Classic internet censorship

Classic Internet Censorship
New regulations in Indonesia show that strict online controls are no longer confined to autocratic countries like China. (Photo: NYTimes)
I want us to consider the implications of this new reality: In three of the four most populous countries in the world, governments have now given themselves the power to order that the internet be wiped of citizens’ posts that authorities do not like.اضافة اعلان

Indonesia — the world’s fourth-most populous country, and a democracy — is in the process of implementing what civil rights organizations say are overly broad regulations to demand removal of online speech that officials consider a disturbance to society or public order. Most major internet companies, including Google, Meta, Netflix, TikTok, Apple, and Twitter have effectively agreed to go along with the rules, for now.

Indonesia’s regulations are another sign that strict online controls are no longer confined to autocratic countries like China, Iran, North Korea, and Myanmar. They are also increasingly the realm of democracies that want to use the law and the internet to shape citizens’ discussions and beliefs.

In free societies, there has long been a tug of war over free speech and its limits. But one of the enduring questions of the online era is what governments, digital companies and citizens should do now that the internet and social media make it both easier for people to share their truth (or their lies) with the world and more appealing for national leaders to shut it all down.

What is happening in three of the world’s four largest countries — China, India, and Indonesia; the US is the third largest — is simpler than that. It fits the classic definition of censorship. Governments are seeking to silence their external critics.

Officials in Indonesia have said that their new regulations are needed to protect people’s privacy, delete online material that promotes child sexual abuse or terrorism, and make the internet a welcoming space to all.

Governments sometimes have legitimate reasons to shape what happens online, such as preventing the spread of dangerous misinformation. But Dhevy Sivaprakasam, Asia Pacific policy counsel for the global digital rights group Access Now, said Indonesia’s rules are a fig leaf used by the government to stifle journalism and citizen protests, with few checks on that power.
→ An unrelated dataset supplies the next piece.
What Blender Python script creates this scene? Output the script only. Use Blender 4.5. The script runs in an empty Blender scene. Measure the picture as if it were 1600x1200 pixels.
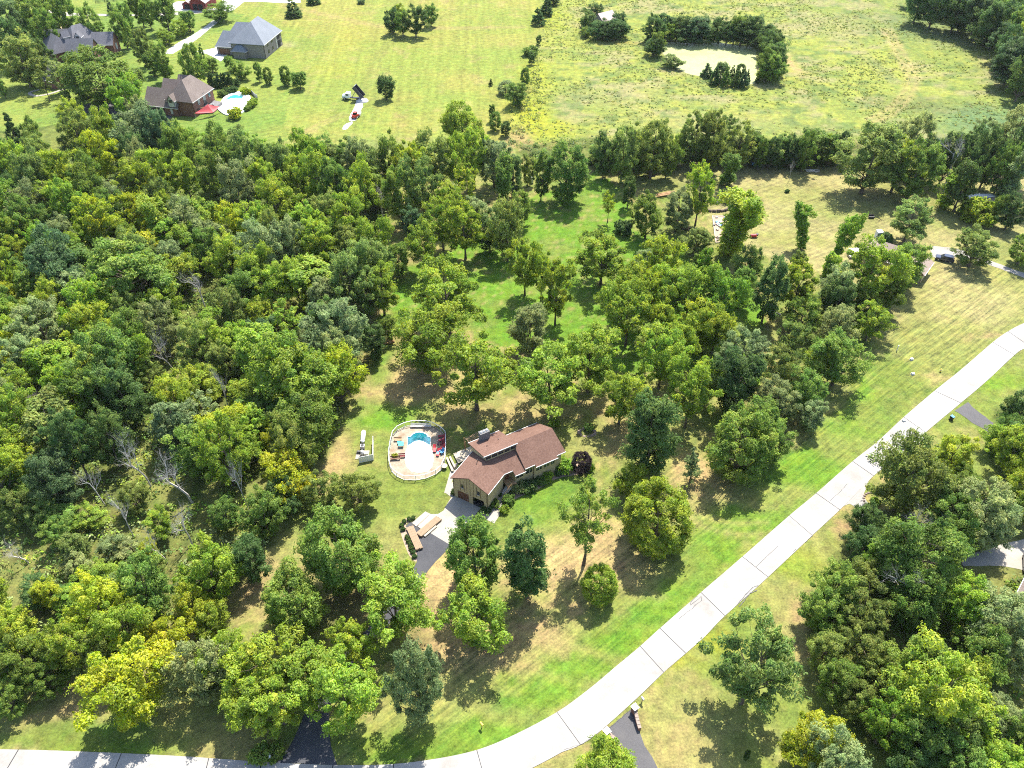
import bpy, bmesh, math, random
import numpy as np
from mathutils import Vector, Matrix
from mathutils.geometry import tessellate_polygon

R = math.radians
scene = bpy.context.scene
COL = scene.collection

# ------------------------------------------------------------------ camera
CAM_H = 118.0
PITCH = R(41.0)
FPX = 1257.0                      # focal length for a 1600 px wide picture
cd = bpy.data.cameras.new("camera")
cam = bpy.data.objects.new("camera", cd)
COL.objects.link(cam)
cam.location = (0, 0, CAM_H)
cam.rotation_euler = (math.pi / 2 - PITCH, 0, 0)
cd.sensor_width = 36.0
cd.lens = FPX / 1600 * 36.0
cd.clip_start = 1.0
cd.clip_end = 9000
scene.camera = cam

DENOISE = False
# ------------------------------------------------------------------ sky, sun, exposure
SUN_EL, SUN_AZ = R(60), R(21)
world = bpy.data.worlds.new("World")
scene.world = world
world.use_nodes = True
wn = world.node_tree.nodes
bg = wn["Background"]
sky = wn.new("ShaderNodeTexSky")
sky.sky_type = 'NISHITA'
sky.sun_disc = False
sky.sun_elevation = SUN_EL
sky.sun_rotation = SUN_AZ
sky.altitude = 200
sky.air_density = 1.0
sky.dust_density = 1.5
world.node_tree.links.new(sky.outputs[0], bg.inputs[0])
bg.inputs[1].default_value = 0.15
sl = bpy.data.lights.new("sun", 'SUN')
sl.energy = 4.8
sl.angle = R(0.5)
sl.color = (1.0, 0.95, 0.86)
sun = bpy.data.objects.new("sun", sl)
COL.objects.link(sun)
sdir = Vector((math.sin(SUN_AZ) * math.cos(SUN_EL), math.cos(SUN_AZ) * math.cos(SUN_EL), math.sin(SUN_EL)))
sun.location = (0, 0, 300)
sun.rotation_euler = sdir.to_track_quat('Z', 'Y').to_euler()
vs = scene.view_settings
vs.view_transform = 'Standard'
vs.look = 'None'
vs.exposure = 1.5
vs.gamma = 1.0
vs.use_curve_mapping = False
scene.cycles.filter_width = 1.05
scene.cycles.use_denoising = DENOISE

# ------------------------------------------------------------------ helpers
CP, SP = math.cos(PITCH), math.sin(PITCH)
def G(px, py, z=0.0):
    """ground point (height z) that stands at this spot of the survey picture"""
    a = (px - 800) / FPX
    b = (600 - py) / FPX
    t = (z - CAM_H) / (-SP + b * CP)
    return (a * t, (CP + b * SP) * t)
def PX(x, y, z):
    z -= CAM_H
    dep = y * CP - z * SP
    return (800 + FPX * x / dep, 600 - FPX * (y * SP + z * CP) / dep, dep)
def GP(lst, z=0.0):
    return [G(a, b, z) for a, b in lst]

def tag(o, label=None, cat=None, group=None, kind=None):
    if label: o["label"] = label
    if cat: o["category"] = cat
    if group: o["group"] = group
    if kind: o["kind"] = kind
    return o
def empty(name, loc=(0, 0, 0), rz=0.0):
    o = bpy.data.objects.new(name, None)
    o.empty_display_size = 0.3
    o.location = loc
    o.rotation_euler = (0, 0, rz)
    COL.objects.link(o)
    return o
def link_mesh(name, me, parent=None, mat=None):
    o = bpy.data.objects.new(name, me)
    COL.objects.link(o)
    if mat and not me.materials: me.materials.append(mat)
    if parent: o.parent = parent
    return o
def copy_tree(o, parent=None):
    c = o.copy()
    COL.objects.link(c)
    c.parent = parent
    for ch in list(o.children): copy_tree(ch, c)
    return c

class MB:
    """collects simple solids and links them as one mesh object"""
    def __init__(s): s.v, s.f = [], []
    def _add(s, vs_, fs_):
        n = len(s.v)
        s.v += [tuple(p) for p in vs_]
        s.f += [tuple(i + n for i in f) for f in fs_]
        return s
    def box(s, c, d, rz=0.0, rx=0.0, ry=0.0):
        m = Matrix.Translation(c) @ Matrix.Rotation(rz, 4, 'Z') @ Matrix.Rotation(ry, 4, 'Y') @ Matrix.Rotation(rx, 4, 'X')
        vs_ = [m @ Vector((x * d[0] / 2, y * d[1] / 2, z * d[2] / 2)) for z in (-1, 1) for y in (-1, 1) for x in (-1, 1)]
        return s._add(vs_, [(0, 2, 3, 1), (4, 5, 7, 6), (0, 1, 5, 4), (2, 6, 7, 3), (0, 4, 6, 2), (1, 3, 7, 5)])
    def bar(s, a, b, w, h=None):
        """square bar between two points"""
        a, b = Vector(a), Vector(b)
        h = h or w
        d = (b - a)
        z = d.normalized()
        x = z.cross(Vector((0, 0, 1)))
        if x.length < 1e-4: x = Vector((1, 0, 0))
        x.normalize(); y = x.cross(z)
        vs_ = [p + x * i * w / 2 + y * j * h / 2 for p in (a, b) for i, j in ((-1, -1), (1, -1), (1, 1), (-1, 1))]
        return s._add(vs_, [(3, 2, 1, 0), (4, 5, 6, 7), (0, 1, 5, 4), (1, 2, 6, 5), (2, 3, 7, 6), (3, 0, 4, 7)])
    def tube(s, a, b, r0, r1=None, n=8):
        a, b = Vector(a), Vector(b)
        r1 = r0 if r1 is None else r1
        z = (b - a).normalized()
        x = z.cross(Vector((0.3, 0.1, 1)))
        if x.length < 1e-3: x = z.cross(Vector((1, 0, 0)))
        x.normalize(); y = z.cross(x)
        vs_ = [p + (x * math.cos(t) + y * math.sin(t)) * r for p, r in ((a, r0), (b, r1)) for t in [2 * math.pi * k / n for k in range(n)]]
        fs_ = [(k, (k + 1) % n, n + (k + 1) % n, n + k) for k in range(n)]
        fs_ += [tuple(range(n - 1, -1, -1)), tuple(range(n, 2 * n))]
        return s._add(vs_, fs_)
    def prism(s, poly, z0, z1):
        """vertical prism on a ground polygon (concave allowed)"""
        n = len(poly)
        ar = sum(poly[i][0] * poly[(i + 1) % n][1] - poly[(i + 1) % n][0] * poly[i][1] for i in range(n))
        if ar < 0: poly = poly[::-1]
        vs_ = [(p[0], p[1], z0) for p in poly] + [(p[0], p[1], z1) for p in poly]
        fs_ = [(i, (i + 1) % n, n + (i + 1) % n, n + i) for i in range(n)]
        fs_ += [tuple(range(n, 2 * n)), tuple(range(n - 1, -1, -1))]
        return s._add(vs_, fs_)
    def slab(s, poly3, t):
        """roof plane: 3-D polygon (top face) with thickness t straight down"""
        n = len(poly3)
        ar = sum(poly3[i][0] * poly3[(i + 1) % n][1] - poly3[(i + 1) % n][0] * poly3[i][1] for i in range(n))
        if ar < 0: poly3 = poly3[::-1]
        vs_ = [tuple(p) for p in poly3] + [(p[0], p[1], p[2] - t) for p in poly3]
        fs_ = [tuple(range(n)), tuple(range(2 * n - 1, n - 1, -1))]
        fs_ += [((i + 1) % n, i, n + i, n + (i + 1) % n) for i in range(n)]
        return s._add(vs_, fs_)
    def wall(s, a, b, prof, t=0.2):
        """upright wall from ground point a to b; prof = [(fraction, z_top)...], bottom given by prof's third value"""
        a, b = Vector((a[0], a[1])), Vector((b[0], b[1]))
        d = (b - a)
        nrm = Vector((d.y, -d.x)).normalized() * t
        lo = [(a + d * f, zb) for f, zt, zb in prof]
        hi = [(a + d * f, zt) for f, zt, zb in prof]
        ring = [(p.x, p.y, z) for p, z in lo] + [(p.x, p.y, z) for p, z in hi[::-1]]
        n = len(ring)
        back = [(x - nrm.x, y - nrm.y, z) for x, y, z in ring]
        fs_ = [tuple(range(n)), tuple(range(2 * n - 1, n - 1, -1))]
        fs_ += [((i + 1) % n, i, n + i, n + (i + 1) % n) for i in range(n)]
        return s._add(ring + back, fs_)
    def dome(s, c, rx, ry, rz, n=8, m=4):
        vs_ = [(c[0] + rx * math.cos(2 * math.pi * k / n) * math.cos(math.pi / 2 * j / m), c[1] + ry * math.sin(2 * math.pi * k / n) * math.cos(math.pi / 2 * j / m), c[2] + rz * math.sin(math.pi / 2 * j / m)) for j in range(m) for k in range(n)]
        vs_.append((c[0], c[1], c[2] + rz))
        fs_ = [(j * n + k, j * n + (k + 1) % n, (j + 1) * n + (k + 1) % n, (j + 1) * n + k) for j in range(m - 1) for k in range(n)]
        fs_ += [((m - 1) * n + k, (m - 1) * n + (k + 1) % n, m * n) for k in range(n)]
        return s._add(vs_, fs_)
    def build(s, name, mat, parent=None, smooth=False, bevel=0.0):
        me = bpy.data.meshes.new(name)
        me.from_pydata(s.v, [], s.f)
        if bevel:
            bm = bmesh.new(); bm.from_mesh(me)
            bmesh.ops.bevel(bm, geom=list(bm.edges), offset=bevel, segments=2, affect='EDGES', clamp_overlap=True)
            bm.to_mesh(me); bm.free()
        me.update()
        if smooth: me.polygons.foreach_set("use_smooth", [True] * len(me.polygons))
        return link_mesh(name, me, parent, mat)

def sheet(name, loops, z, mat, parent=None, thick=0.0):
    """flat sheet with optional holes: loops = [outer, hole, ...]"""
    vs_, flat = [], []
    for lp in loops:
        flat.append([Vector((p[0], p[1], 0)) for p in lp])
        vs_ += [(p[0], p[1], z) for p in lp]
    tris = tessellate_polygon(flat)
    fs_ = []
    for t in tris:
        a, b, c = (vs_[i] for i in t)
        cr = (b[0] - a[0]) * (c[1] - a[1]) - (b[1] - a[1]) * (c[0] - a[0])
        fs_.append(tuple(t) if cr > 0 else tuple(t[::-1]))
    if thick:
        n0 = 0; N = len(vs_)
        vs_ = vs_ + [(p[0], p[1], z - thick) for p in vs_]
        for lp in loops:
            n = len(lp)
            for i in range(n):
                fs_.append((n0 + i, N + n0 + i, N + n0 + (i + 1) % n, n0 + (i + 1) % n))
            n0 += n
    me = bpy.data.meshes.new(name)
    me.from_pydata(vs_, [], fs_)
    me.update()
    bm = bmesh.new(); bm.from_mesh(me); bmesh.ops.recalc_face_normals(bm, faces=list(bm.faces)); bm.to_mesh(me); bm.free()
    return link_mesh(name, me, parent, mat)

def smooth_line(pts, step=1.0, closed=False):
    """Catmull-Rom through points, resampled"""
    P = [Vector(p) for p in pts]
    out = []
    n = len(P)
    rng_ = range(n) if closed else range(n - 1)
    for i in rng_:
        p0 = P[(i - 1) % n] if closed or i > 0 else P[i] * 2 - P[i + 1]
        p1, p2 = P[i], P[(i + 1) % n]
        p3 = P[(i + 2) % n] if closed or i + 2 < n else p2 * 2 - p1
        k = max(2, int((p2 - p1).length / step))
        for j in range(k):
            t = j / k
            out.append(0.5 * ((2 * p1) + (p2 - p0) * t + (2 * p0 - 5 * p1 + 4 * p2 - p3) * t * t + (3 * p1 - p0 - 3 * p2 + p3) * t ** 3))
    if not closed: out.append(P[-1])
    return [(p.x, p.y) for p in out]

# ------------------------------------------------------------------ numpy noise
def _hash(ix, iy, s):
    h = (ix.astype(np.int64) * 374761393 + iy.astype(np.int64) * 668265263 + s * 974711) & 0xffffffff
    h = ((h ^ (h >> 13)) * 1274126177) & 0xffffffff
    return ((h ^ (h >> 16)) & 0xffff) / 65535.0
def vnoise(x, y, s=0):
    ix, iy = np.floor(x), np.floor(y)
    fx, fy = x - ix, y - iy
    fx = fx * fx * (3 - 2 * fx); fy = fy * fy * (3 - 2 * fy)
    a = _hash(ix, iy, s); b = _hash(ix + 1, iy, s); c = _hash(ix, iy + 1, s); d = _hash(ix + 1, iy + 1, s)
    return (a * (1 - fx) + b * fx) * (1 - fy) + (c * (1 - fx) + d * fx) * fy
def fbm(x, y, s=0, o=4):
    t = np.zeros_like(x); a = 0.5; n = 0
    for k in range(o):
        t += a * vnoise(x * 2 ** k, y * 2 ** k, s + k * 17); n += a; a *= 0.55
    return t / n
def inpoly(x, y, poly):
    r = np.zeros(x.shape, bool)
    n = len(poly)
    for i in range(n):
        x1, y1 = poly[i]; x2, y2 = poly[(i + 1) % n]
        if y1 == y2: continue
        c = ((y1 > y) != (y2 > y)) & (x < (x2 - x1) * (y - y1) / (y2 - y1) + x1)
        r ^= c
    return r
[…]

The regulations require digital companies, including social media sites, digital payment, and video game companies and messaging apps to constantly scan for online material that violates the law and pull it down within hours if discovered. Authorities also have the right to request user data, including people’s communications and financial transactions. Companies that fail to comply with the law can be fined or forced to stop operating in the country.

Indonesia’s regulations, which have not been applied yet, “raise serious concerns for the rights to freedom of expression, association, information, privacy, and security,” Sivaprakasam said.

Access Now has also called out other sweeping online censorship laws in Asia, including those in Vietnam, Bangladesh, and India.

It gets more complicated trying to decide what to do about these laws. Companies in technology and other industries tend to say they are required to comply with the laws of the countries in which they operate, but they do push back sometimes, or even pull out of countries such as Russia, arguing that the laws or governments’ interpretations of them violate people’s fundamental freedoms.

Access Now and other rights groups have said that companies should not bow to what they say are violations of international human rights and other norms in Indonesia.

Executives of US internet companies have said privately that the US government should do more to stand up to overly strict government controls over online expression, rather than leave it up to Google, Apple, Meta, and Twitter alone. They say US companies should not be put in a position of trying to independently defend citizens of other countries from abuses by their own governments.

The original, utopian idea of the internet was that it would help tear down national boundaries and give citizens abilities they had never before had to challenge their governments. We saw a version of that, but then governments wanted more control over what happened online. “Governments are very powerful, and they don’t like to be displaced,” Mishi Choudhary, a lawyer who works on the rights of internet users in India, told me last year.

Our challenge, then, is to make room for governments to act in the public interest to shape what happens online when necessary, while calling them out when authorities abuse this right in order to maintain their own power.